## WRITTEN TASK:
Leave out the pictures and repeat the rest of the material exactly.

— START DATA PROVIDED —

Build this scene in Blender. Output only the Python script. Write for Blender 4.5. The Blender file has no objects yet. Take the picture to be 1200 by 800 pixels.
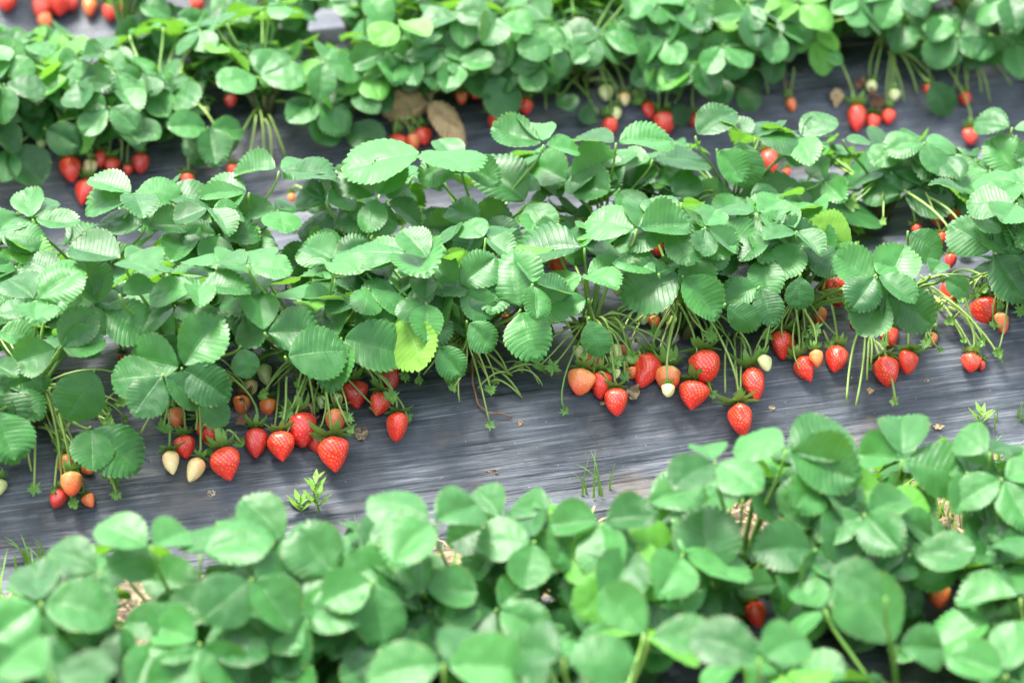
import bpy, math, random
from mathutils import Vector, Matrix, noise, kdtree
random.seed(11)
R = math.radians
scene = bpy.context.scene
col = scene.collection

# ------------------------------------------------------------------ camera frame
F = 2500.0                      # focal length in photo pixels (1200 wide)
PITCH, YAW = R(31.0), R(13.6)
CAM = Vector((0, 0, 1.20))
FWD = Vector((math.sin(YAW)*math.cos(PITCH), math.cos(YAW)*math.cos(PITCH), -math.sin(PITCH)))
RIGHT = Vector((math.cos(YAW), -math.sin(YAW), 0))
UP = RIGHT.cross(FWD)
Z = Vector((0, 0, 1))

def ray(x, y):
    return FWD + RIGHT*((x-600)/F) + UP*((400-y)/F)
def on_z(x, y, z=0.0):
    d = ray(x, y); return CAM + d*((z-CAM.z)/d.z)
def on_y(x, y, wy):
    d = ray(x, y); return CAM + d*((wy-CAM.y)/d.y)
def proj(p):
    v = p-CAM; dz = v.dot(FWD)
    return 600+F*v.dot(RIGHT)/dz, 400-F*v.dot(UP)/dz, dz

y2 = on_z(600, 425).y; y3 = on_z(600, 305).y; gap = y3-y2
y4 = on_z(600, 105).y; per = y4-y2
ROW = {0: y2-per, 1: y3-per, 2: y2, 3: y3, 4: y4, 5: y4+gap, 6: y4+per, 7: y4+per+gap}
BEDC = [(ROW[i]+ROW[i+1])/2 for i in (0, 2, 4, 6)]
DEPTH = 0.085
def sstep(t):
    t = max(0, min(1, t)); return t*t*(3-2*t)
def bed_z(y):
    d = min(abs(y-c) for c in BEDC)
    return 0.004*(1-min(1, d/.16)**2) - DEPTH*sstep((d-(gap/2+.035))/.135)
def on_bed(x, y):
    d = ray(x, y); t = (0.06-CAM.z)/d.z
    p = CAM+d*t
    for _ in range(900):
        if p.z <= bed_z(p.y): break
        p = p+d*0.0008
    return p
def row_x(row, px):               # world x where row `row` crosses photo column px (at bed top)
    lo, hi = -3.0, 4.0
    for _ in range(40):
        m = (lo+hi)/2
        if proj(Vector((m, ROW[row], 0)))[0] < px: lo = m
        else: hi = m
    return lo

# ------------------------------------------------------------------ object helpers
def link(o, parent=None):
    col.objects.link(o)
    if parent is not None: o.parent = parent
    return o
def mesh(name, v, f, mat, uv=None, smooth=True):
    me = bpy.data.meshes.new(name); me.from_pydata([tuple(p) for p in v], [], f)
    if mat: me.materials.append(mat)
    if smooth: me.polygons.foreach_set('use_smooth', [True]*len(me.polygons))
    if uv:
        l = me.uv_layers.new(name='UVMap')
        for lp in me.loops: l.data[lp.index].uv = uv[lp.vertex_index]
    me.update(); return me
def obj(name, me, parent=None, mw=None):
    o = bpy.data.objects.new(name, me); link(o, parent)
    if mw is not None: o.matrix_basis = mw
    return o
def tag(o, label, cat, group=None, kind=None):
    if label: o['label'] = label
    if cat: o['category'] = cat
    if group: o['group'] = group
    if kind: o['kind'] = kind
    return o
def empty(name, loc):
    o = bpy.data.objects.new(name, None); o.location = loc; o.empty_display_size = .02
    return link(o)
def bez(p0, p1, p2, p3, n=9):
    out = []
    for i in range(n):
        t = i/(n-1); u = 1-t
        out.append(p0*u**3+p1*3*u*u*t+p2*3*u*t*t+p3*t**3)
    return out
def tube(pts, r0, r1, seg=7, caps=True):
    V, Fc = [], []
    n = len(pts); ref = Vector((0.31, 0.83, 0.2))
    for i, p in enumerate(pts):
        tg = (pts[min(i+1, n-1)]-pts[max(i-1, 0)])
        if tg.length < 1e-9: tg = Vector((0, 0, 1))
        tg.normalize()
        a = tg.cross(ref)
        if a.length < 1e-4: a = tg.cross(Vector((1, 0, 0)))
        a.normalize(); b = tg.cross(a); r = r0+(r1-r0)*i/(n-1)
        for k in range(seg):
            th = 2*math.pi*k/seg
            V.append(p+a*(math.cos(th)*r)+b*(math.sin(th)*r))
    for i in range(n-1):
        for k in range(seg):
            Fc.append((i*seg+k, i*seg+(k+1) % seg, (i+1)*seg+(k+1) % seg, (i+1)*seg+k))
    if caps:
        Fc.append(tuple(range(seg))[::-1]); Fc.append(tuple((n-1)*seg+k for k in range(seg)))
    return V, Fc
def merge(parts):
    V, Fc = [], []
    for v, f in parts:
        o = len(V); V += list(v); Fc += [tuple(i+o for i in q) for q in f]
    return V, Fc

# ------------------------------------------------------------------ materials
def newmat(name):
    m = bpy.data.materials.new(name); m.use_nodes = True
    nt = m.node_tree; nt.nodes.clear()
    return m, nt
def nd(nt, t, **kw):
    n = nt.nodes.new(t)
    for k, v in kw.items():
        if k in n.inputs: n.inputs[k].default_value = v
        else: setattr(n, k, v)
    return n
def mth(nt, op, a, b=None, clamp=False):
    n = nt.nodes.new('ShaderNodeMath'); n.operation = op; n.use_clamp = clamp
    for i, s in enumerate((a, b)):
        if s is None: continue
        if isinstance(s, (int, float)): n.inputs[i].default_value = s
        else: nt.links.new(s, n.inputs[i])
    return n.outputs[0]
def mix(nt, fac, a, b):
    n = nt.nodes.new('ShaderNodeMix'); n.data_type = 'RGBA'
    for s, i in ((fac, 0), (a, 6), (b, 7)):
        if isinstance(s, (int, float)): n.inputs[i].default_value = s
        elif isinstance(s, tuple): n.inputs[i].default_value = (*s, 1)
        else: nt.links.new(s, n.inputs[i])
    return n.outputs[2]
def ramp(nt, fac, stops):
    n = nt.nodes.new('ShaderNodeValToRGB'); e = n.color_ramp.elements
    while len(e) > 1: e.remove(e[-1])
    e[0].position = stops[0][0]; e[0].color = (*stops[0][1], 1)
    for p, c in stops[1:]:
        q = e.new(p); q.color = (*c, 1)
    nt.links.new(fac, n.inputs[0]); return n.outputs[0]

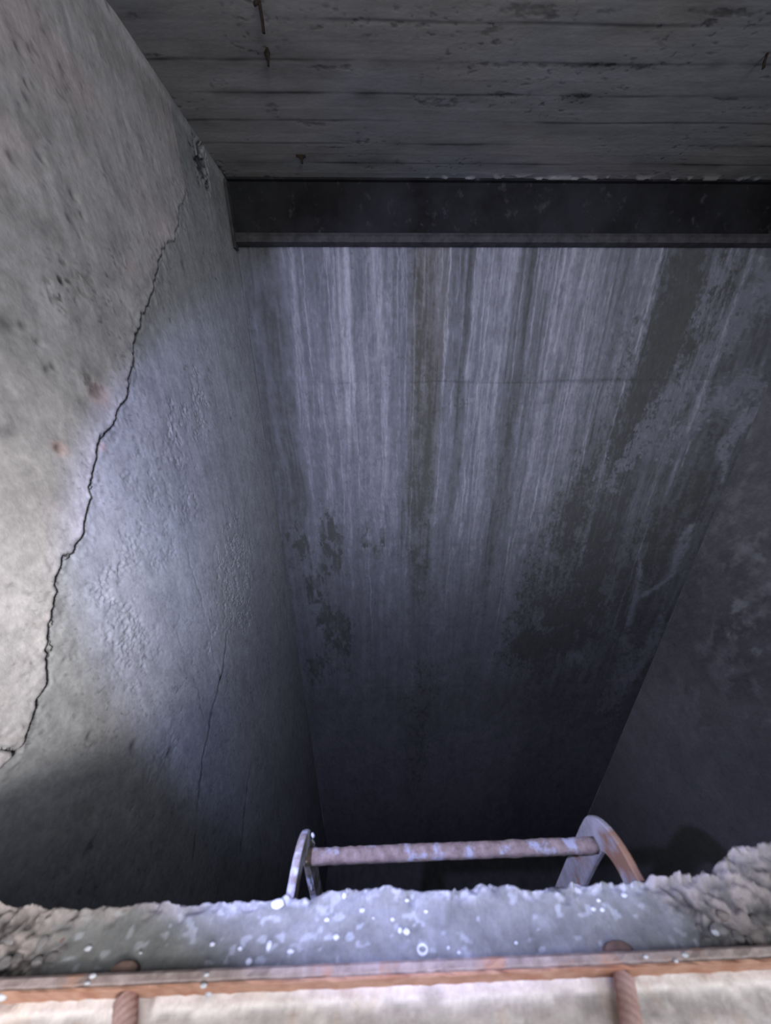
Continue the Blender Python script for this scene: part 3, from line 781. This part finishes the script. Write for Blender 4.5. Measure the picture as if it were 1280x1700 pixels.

— END DATA PROVIDED —

## THE ANSWER:
Build this scene in Blender. Output only the Python script. Write for Blender 4.5. The Blender file has no objects yet. Take the picture to be 1200 by 800 pixels.
import bpy, math, random
from mathutils import Vector, Matrix, noise, kdtree
random.seed(11)
R = math.radians
scene = bpy.context.scene
col = scene.collection

# ------------------------------------------------------------------ camera frame
F = 2500.0                      # focal length in photo pixels (1200 wide)
PITCH, YAW = R(31.0), R(13.6)
CAM = Vector((0, 0, 1.20))
FWD = Vector((math.sin(YAW)*math.cos(PITCH), math.cos(YAW)*math.cos(PITCH), -math.sin(PITCH)))
RIGHT = Vector((math.cos(YAW), -math.sin(YAW), 0))
UP = RIGHT.cross(FWD)
Z = Vector((0, 0, 1))

def ray(x, y):
    return FWD + RIGHT*((x-600)/F) + UP*((400-y)/F)
def on_z(x, y, z=0.0):
    d = ray(x, y); return CAM + d*((z-CAM.z)/d.z)
def on_y(x, y, wy):
    d = ray(x, y); return CAM + d*((wy-CAM.y)/d.y)
def proj(p):
    v = p-CAM; dz = v.dot(FWD)
    return 600+F*v.dot(RIGHT)/dz, 400-F*v.dot(UP)/dz, dz

y2 = on_z(600, 425).y; y3 = on_z(600, 305).y; gap = y3-y2
y4 = on_z(600, 105).y; per = y4-y2
ROW = {0: y2-per, 1: y3-per, 2: y2, 3: y3, 4: y4, 5: y4+gap, 6: y4+per, 7: y4+per+gap}
BEDC = [(ROW[i]+ROW[i+1])/2 for i in (0, 2, 4, 6)]
DEPTH = 0.085
def sstep(t):
    t = max(0, min(1, t)); return t*t*(3-2*t)
def bed_z(y):
    d = min(abs(y-c) for c in BEDC)
    return 0.004*(1-min(1, d/.16)**2) - DEPTH*sstep((d-(gap/2+.035))/.135)
def on_bed(x, y):
    d = ray(x, y); t = (0.06-CAM.z)/d.z
    p = CAM+d*t
    for _ in range(900):
        if p.z <= bed_z(p.y): break
        p = p+d*0.0008
    return p
def row_x(row, px):               # world x where row `row` crosses photo column px (at bed top)
    lo, hi = -3.0, 4.0
    for _ in range(40):
        m = (lo+hi)/2
        if proj(Vector((m, ROW[row], 0)))[0] < px: lo = m
        else: hi = m
    return lo

# ------------------------------------------------------------------ object helpers
def link(o, parent=None):
    col.objects.link(o)
    if parent is not None: o.parent = parent
    return o
def mesh(name, v, f, mat, uv=None, smooth=True):
    me = bpy.data.meshes.new(name); me.from_pydata([tuple(p) for p in v], [], f)
    if mat: me.materials.append(mat)
    if smooth: me.polygons.foreach_set('use_smooth', [True]*len(me.polygons))
    if uv:
        l = me.uv_layers.new(name='UVMap')
        for lp in me.loops: l.data[lp.index].uv = uv[lp.vertex_index]
    me.update(); return me
def obj(name, me, parent=None, mw=None):
    o = bpy.data.objects.new(name, me); link(o, parent)
    if mw is not None: o.matrix_basis = mw
    return o
def tag(o, label, cat, group=None, kind=None):
    if label: o['label'] = label
    if cat: o['category'] = cat
    if group: o['group'] = group
    if kind: o['kind'] = kind
    return o
def empty(name, loc):
    o = bpy.data.objects.new(name, None); o.location = loc; o.empty_display_size = .02
    return link(o)
def bez(p0, p1, p2, p3, n=9):
    out = []
    for i in range(n):
        t = i/(n-1); u = 1-t
        out.append(p0*u**3+p1*3*u*u*t+p2*3*u*t*t+p3*t**3)
    return out
def tube(pts, r0, r1, seg=7, caps=True):
    V, Fc = [], []
    n = len(pts); ref = Vector((0.31, 0.83, 0.2))
    for i, p in enumerate(pts):
        tg = (pts[min(i+1, n-1)]-pts[max(i-1, 0)])
        if tg.length < 1e-9: tg = Vector((0, 0, 1))
        tg.normalize()
        a = tg.cross(ref)
        if a.length < 1e-4: a = tg.cross(Vector((1, 0, 0)))
        a.normalize(); b = tg.cross(a); r = r0+(r1-r0)*i/(n-1)
        for k in range(seg):
            th = 2*math.pi*k/seg
            V.append(p+a*(math.cos(th)*r)+b*(math.sin(th)*r))
    for i in range(n-1):
        for k in range(seg):
            Fc.append((i*seg+k, i*seg+(k+1) % seg, (i+1)*seg+(k+1) % seg, (i+1)*seg+k))
    if caps:
        Fc.append(tuple(range(seg))[::-1]); Fc.append(tuple((n-1)*seg+k for k in range(seg)))
    return V, Fc
def merge(parts):
    V, Fc = [], []
    for v, f in parts:
        o = len(V); V += list(v); Fc += [tuple(i+o for i in q) for q in f]
    return V, Fc

# ------------------------------------------------------------------ materials
def newmat(name):
    m = bpy.data.materials.new(name); m.use_nodes = True
    nt = m.node_tree; nt.nodes.clear()
    return m, nt
def nd(nt, t, **kw):
    n = nt.nodes.new(t)
    for k, v in kw.items():
        if k in n.inputs: n.inputs[k].default_value = v
        else: setattr(n, k, v)
    return n
def mth(nt, op, a, b=None, clamp=False):
    n = nt.nodes.new('ShaderNodeMath'); n.operation = op; n.use_clamp = clamp
    for i, s in enumerate((a, b)):
        if s is None: continue
        if isinstance(s, (int, float)): n.inputs[i].default_value = s
        else: nt.links.new(s, n.inputs[i])
    return n.outputs[0]
def mix(nt, fac, a, b):
    n = nt.nodes.new('ShaderNodeMix'); n.data_type = 'RGBA'
    for s, i in ((fac, 0), (a, 6), (b, 7)):
        if isinstance(s, (int, float)): n.inputs[i].default_value = s
        elif isinstance(s, tuple): n.inputs[i].default_value = (*s, 1)
        else: nt.links.new(s, n.inputs[i])
    return n.outputs[2]
def ramp(nt, fac, stops):
    n = nt.nodes.new('ShaderNodeValToRGB'); e = n.color_ramp.elements
    while len(e) > 1: e.remove(e[-1])
    e[0].position = stops[0][0]; e[0].color = (*stops[0][1], 1)
    for p, c in stops[1:]:
        q = e.new(p); q.color = (*c, 1)
    nt.links.new(fac, n.inputs[0]); return n.outputs[0]

Continue the Blender Python script for this scene: part 3, from line 781. This part finishes the script. Write for Blender 4.5. Measure the picture as if it were 1280x1700 pixels.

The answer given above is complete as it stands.